Padahal, dalam konsep islam Asas Keadilan, keadilan adalah asas pembuka jalan bagi setiap orang untuk mendapatkan hak-hak asasnya sebagai manusia merdeka serta bangsa yang merdeka seutuhnya tanpa diskriminasi. Keadilan kini hanya ada dalam al-Qur’an, sedangkan aplikasinya hanya tinggal harapan setiap masyarakat kecil Indonesia.

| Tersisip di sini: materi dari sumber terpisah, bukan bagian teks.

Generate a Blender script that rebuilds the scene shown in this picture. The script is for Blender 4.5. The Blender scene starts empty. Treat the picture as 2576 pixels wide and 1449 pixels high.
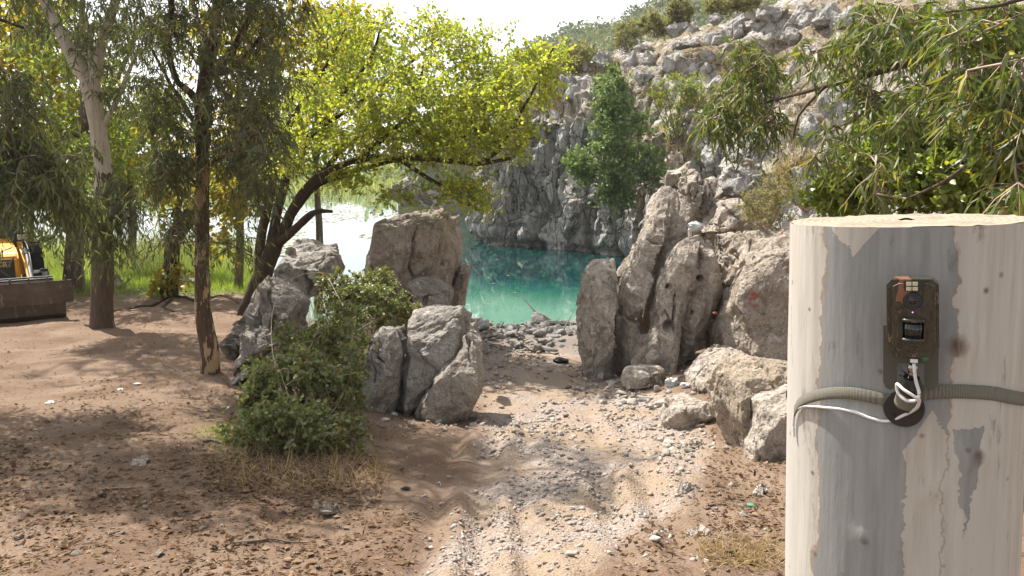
import bpy, bmesh, math, random
import numpy as np
from mathutils import Matrix, Vector
from mathutils.bvhtree import BVHTree

# ------------------------------------------------------------------ camera, sky, sun, exposure
S = bpy.context.scene
COL = S.collection
VW, VH, F = 2576.0, 1449.0, 1850.0          # the photograph's view plane, in pixels, and its focal length
PITCH = math.radians(9.04)
CZ = 4.6                                    # eye height above the water (m)
cp, sp = math.cos(PITCH), math.sin(PITCH)
cam = bpy.data.cameras.new('camera')
cam.sensor_width = 36.0
cam.lens = 36.0 * F / VW
cam.clip_start = 0.05
cam.clip_end = 3000
camo = bpy.data.objects.new('camera', cam)
COL.objects.link(camo)
camo.location = (0, 0, CZ)
camo.rotation_euler = (math.pi / 2 - PITCH, 0, 0)
S.camera = camo

SUN_ELEV = math.radians(54)
SUN_DIR = Vector((-0.66, 0.75, 0)).normalized()     # horizontal direction towards the sun
world = bpy.data.worlds.new('World')
S.world = world
world.use_nodes = True
wn = world.node_tree.nodes
wl = world.node_tree.links
sky = wn.new('ShaderNodeTexSky')
sky.sky_type = 'NISHITA'
sky.sun_disc = False
sky.sun_elevation = SUN_ELEV
sky.sun_rotation = math.atan2(SUN_DIR.x, SUN_DIR.y)
sky.air_density = 1.0
sky.dust_density = 2.0
sky.ozone_density = 1.0
bg = wn['Background']
bg.inputs['Strength'].default_value = 0.115
hazy = wn.new('ShaderNodeHueSaturation')      # a hazy white sky
hazy.inputs['Saturation'].default_value = 0.15
wl.new(sky.outputs[0], hazy.inputs['Color'])
wl.new(hazy.outputs[0], bg.inputs[0])

sun = bpy.data.lights.new('sun', 'SUN')
sun.energy = 4.3
sun.angle = math.radians(0.6)
sun.color = (1.0, 0.94, 0.85)
suno = bpy.data.objects.new('sun', sun)
COL.objects.link(suno)
sd = Vector((SUN_DIR.x * math.cos(SUN_ELEV), SUN_DIR.y * math.cos(SUN_ELEV), math.sin(SUN_ELEV)))
suno.rotation_euler = sd.to_track_quat('Z', 'Y').to_euler()
suno.location = (-20, 30, 60)

S.view_settings.view_transform = 'Standard'
S.view_settings.look = 'None'
S.view_settings.gamma = 1
S.view_settings.use_curve_mapping = False
S.view_settings.exposure = 1.30
try:
    S.cycles.use_denoising = True
    S.cycles.max_bounces = 8
    S.cycles.diffuse_bounces = 4
    S.cycles.transmission_bounces = 6
    S.cycles.transparent_max_bounces = 8
    S.cycles.sample_clamp_indirect = 8
except Exception:
    pass

rng = np.random.default_rng(7)
random.seed(7)

# ------------------------------------------------------------------ helpers: pixels, noise, meshes, tags
def ray(px, py):
    u = (np.asarray(px, float) - VW / 2) / F
    v = (VH / 2 - np.asarray(py, float)) / F
    return np.stack([u, cp + v * sp, -sp + v * cp], -1)

def at(px, py, D):
    r = ray(px, py)
    s = np.asarray(D, float) / r[..., 1]
    return r * s[..., None] + np.array([0, 0, CZ])

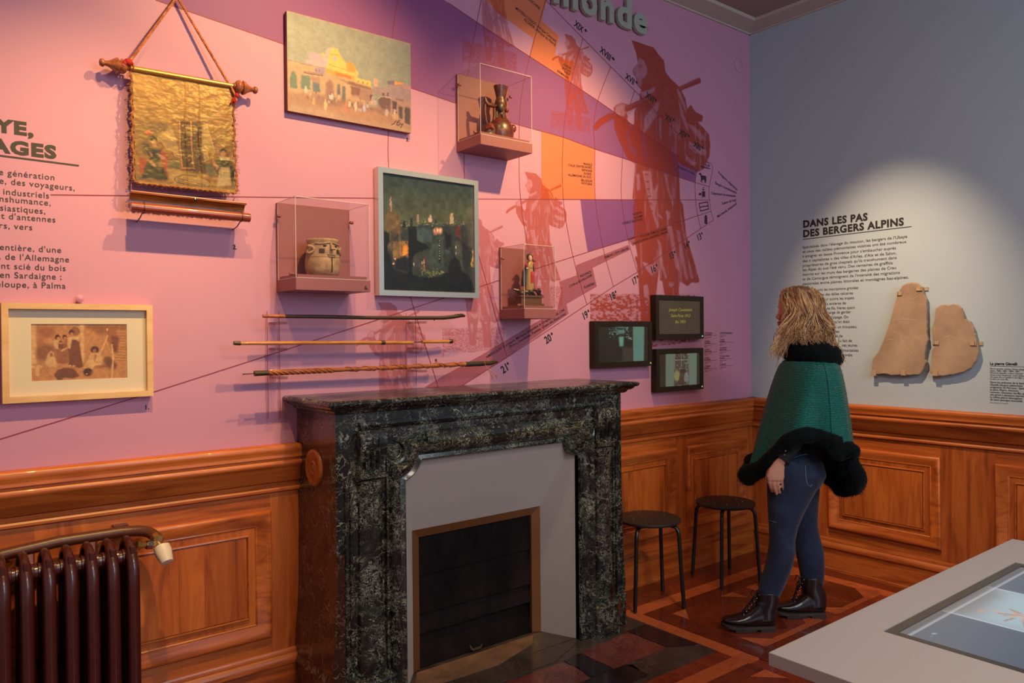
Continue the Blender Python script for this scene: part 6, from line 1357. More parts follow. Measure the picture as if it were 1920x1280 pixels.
# supply pipe and valve
vp = empty('supply_pipe', (-3.9, -0.07, 0.74), 'brown heating pipe with a white thermostatic valve above the radiator', 'pipe')
ZV = Z(10.667, 220, 970)
def V(a, b, y): q = ZV((a, b)); return WL(q[0], q[1], y)
e1 = V(400, 265, -0.075); e2 = V(620, 290, -0.095); e3 = V(760, 380, -0.13); e4 = V(810, 440, -0.15)
mb = MB(); p0 = WL(0, 1041, -0.06); p1 = WL(110, 1015, -0.06); p2 = V(60, 290, -0.06)
pd = (p2 - p0); mb.tube([p0 - pd * 2.2, p0, p1, p2, e1, V(530, 272, -0.085), e2, V(700, 330, -0.113), e3, e4], 0.0185, 14); mb.build('pipe', M['pipe'], vp, smooth=True)
mb = MB(); mb.tube([V(95, 200, -0.04), V(95, 280, -0.04)], 0.010, 8); mb.box(*(lambda c: ((c[0] - 0.022, c[1], c[2] - 0.012), (c[0] + 0.022, c[1] + 0.04, c[2] + 0.012)))(V(85, 230, -0.045))); mb.build('pipe_clip', M['pipe'], vp)
vc = V(800, 500, -0.155)
mb = MB(); mb.tube([e3 + (e4 - e3) * .3, e4, vc], [0.021, 0.020, 0.017], 8); mb.build('valve_union', M['brass_bright'], vp, smooth=True, angle=30)
mb = MB(); vn = V(370, 560, -0.17); mb.tube([vc, V(700, 540, -0.16)], 0.011, 12); mb.tube([V(575, 545, -0.163), V(450, 560, -0.167)], [0.009, 0.012], 12); mb.tube([V(450, 575, -0.167), vn], 0.016, 6); mb.build('valve_tail', M['brass_bright'], vp, smooth=True, angle=30)
mb = MB(); mb.tube([V(700, 545, -0.16), V(580, 550, -0.163)], 0.0150, 6); mb.build('bright_nut', M['chrome'], vp)
h0 = np.array(V(890, 600, -0.165)); h1 = np.array(V(1000, 900, -0.20)); hd = h1 - h0
mb = MB(); mb.tube([vc, h0], 0.014, 12); mb.build('valve_body', M['brass_bright'], vp, smooth=True)
mb = MB(); mb.tube([h0 - hd * .12, h0 - hd * 0.06, h0 + hd * .3, h0 + hd * .8, h0 + hd * 0.98, h0 + hd * 1.0, h0 + hd * 0.99], [0.020, 0.026, 0.0275, 0.022, 0.020, 0.016, 0.012], 24); mb.build('thermostatic_head', M['white_plastic'], vp, smooth=True, angle=50)

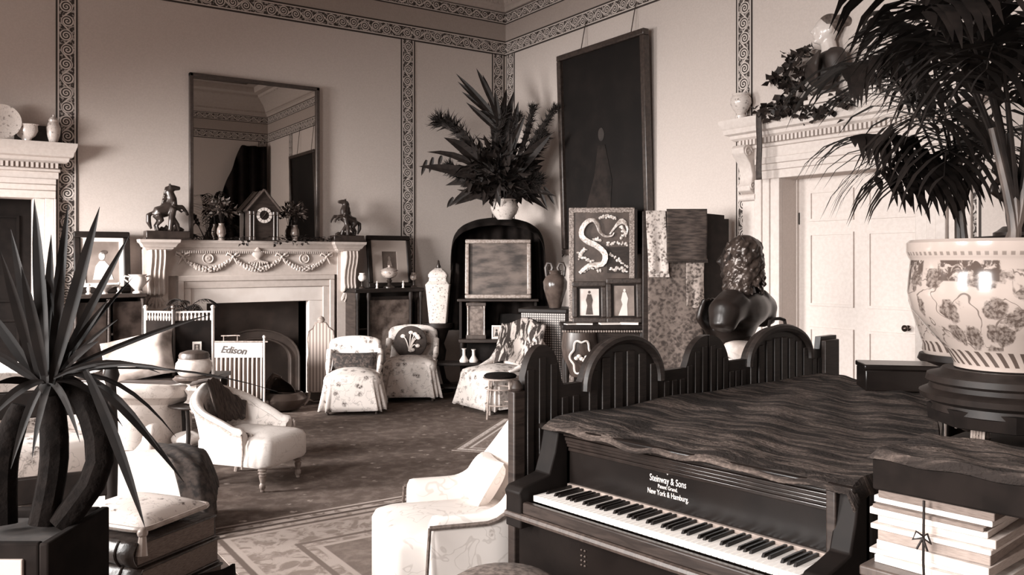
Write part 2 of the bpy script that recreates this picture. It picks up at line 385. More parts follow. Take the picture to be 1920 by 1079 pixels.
# ------------------------------------------------------------------ fireplace
m_marble = mat('white_marble', 206, 196, 6, .35, detail=6); m_carv = mat('painted_chimneypiece', 178, 170, 20, .55)
fx = (FX0+FX1)/2; fw = (FX1-FX0)/2
fp = thing('fireplace', 'carved white chimneypiece with garland frieze and scroll brackets', 'fireplace', (fx, YA, 0), RA)
ZM = 1.83
HW = (onA(690, .28)-onA(262, .28))/2; cxm = (onA(690, .28)+onA(262, .28))/2-fx
mb = MB()
mb.bx(-fw-.17, -.07, 0, -fw, 0, ZH); mb.bx(fw, -.07, 0, fw+.17, 0, ZH); mb.bx(-fw-.17, -.07, ZH, fw+.17, 0, ZH+.17)
mb.build('marble_slip', m_marble, fp, bevel=.005)
mb = MB()
for s in (-1, 1):
    for a, b, y in ((.17, .25, -.09), (.25, .31, -.11)): mb.bx(min(s*(fw+a), s*(fw+b)), y, 0, max(s*(fw+a), s*(fw+b)), 0, ZH+a)
for a, b, y in ((.17, .25, -.09), (.25, .31, -.11)): mb.bx(-fw-b, y, ZH+a, fw+b, 0, ZH+b)
mb.build('inner_architrave', m_carv, fp, bevel=.006)
xs = HW-.16
MB().bx(cxm-xs+.06, -.094, ZH+.31, cxm+xs-.06, 0, ZM-.1).build('frieze_panel', m_carv, fp)
for s in (-1, 1):
    x = cxm+s*(xs-.03)
    MB().bx(x-.13, -.10, 0, x+.13, 0, ZM-.1).build('pilaster', m_carv, fp, bevel=.006)
    pts = [(0, ZM-.11), (-.235, ZM-.11), (-.245, ZM-.17), (-.225, ZM-.25), (-.185, ZM-.33), (-.165, ZM-.43), (-.17, ZM-.5), (-.185, ZM-.54), (-.17, ZM-.58), (-.1, ZM-.6), (0, ZM-.6)]
    b = MB()
    b.prism(pts, -.085, .085, T(x, 0, 0) @ Rz(PI/2))
    br = b.build('scroll_bracket', m_carv, fp, bevel=.006)
    fl = MB()
    for k in (-3, -1, 1, 3):
        fl.tube([(x+k*.0225, q[0]-.004, q[1]) for q in pts[1:-1]], .0115, 6)
    fl.build('fluting', m_carv, br)
    lv = MB()
    for k in range(-2, 3): lv.tube([(x+k*.02, -.11, ZM-.62), (x+k*.035, -.125, ZM-.68), (x+k*.04, -.115, ZM-.74+abs(k)*.015)], [.016, .02, .005], 6)
    lv.build('acanthus_drop', m_carv, fp)
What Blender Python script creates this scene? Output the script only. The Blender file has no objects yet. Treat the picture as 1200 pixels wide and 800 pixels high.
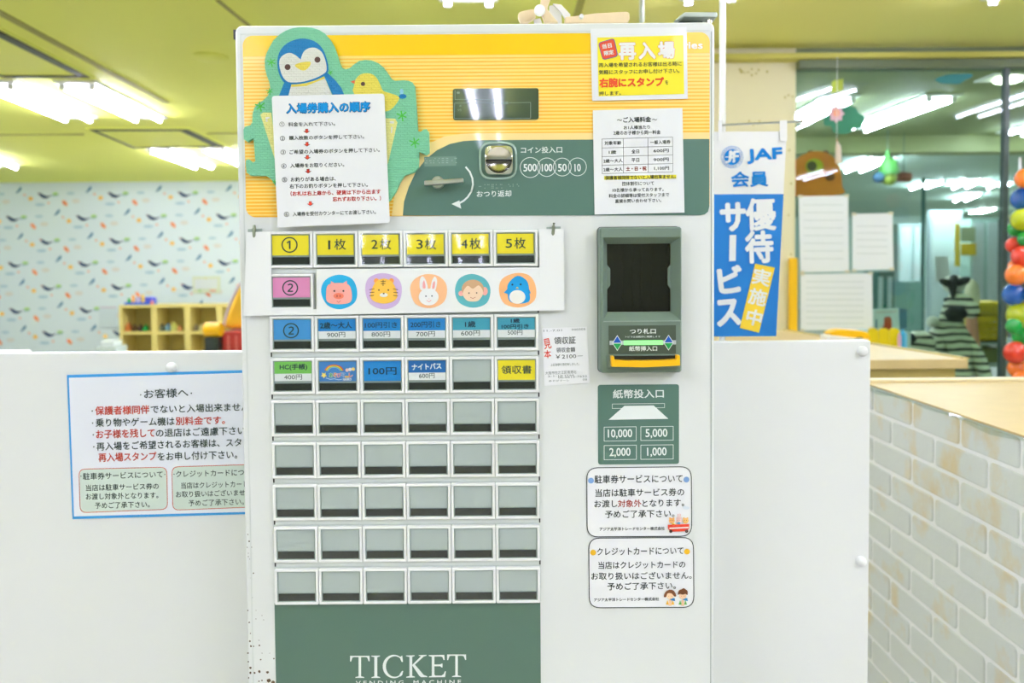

Barometer sederhanya ada di dalam al-Qur’an yang dibawa oleh Rasulullah SAW:
“Wahai orang-orang yang beriman, jadilah kamu orang yang benar-benar penegak keadilan, menjadi saksi karena Allah biarpun terhadap dirimu sendiri atau ibu bapak dan kaum kerabatmu. Jika ia (orang yang tergugat dan yang terdakwa) kaya ataupun miskin, maka Allah lebih tahu kemaslahatannya. Maka janganlah kamu mengikuti hawa nafsu karena ingin lari dari kebenaran. Dan jika kamu memutarbalikkan (kata-kata) atau enggan menjadi saksi, maka sesungguhnya Allah adalah Maha Mengetahui segala apa yang kamu kerjakan” (Q.S. 4:135).
“Dan janganlah sekali-kali kebencianmu terhadap suatu kaum mendorong kamu untuk berlaku tidak adil. Berlaku adillah karena adil itu lebih dekat kepada takwa” (Q.S. 5:8).
Oleh karena itu, kalaupun Negara kita ada berasaskan Pancasila bukan berarti kita tidak boleh mempelajari dan mengapliksikan nilai-nilai edukatif al-Qur’an yang berlaku universal pada tatanan pemerintahan untuk menegakkan keadilan. Termasuk menjaga stabilitas, sinergitas dan intensitas antar sesama aparatur pemerintah maupun pemerintah dan masyarakat demi kemerdekaan dan kesejahteraan Negara seutuhnya. Falyatafakkar!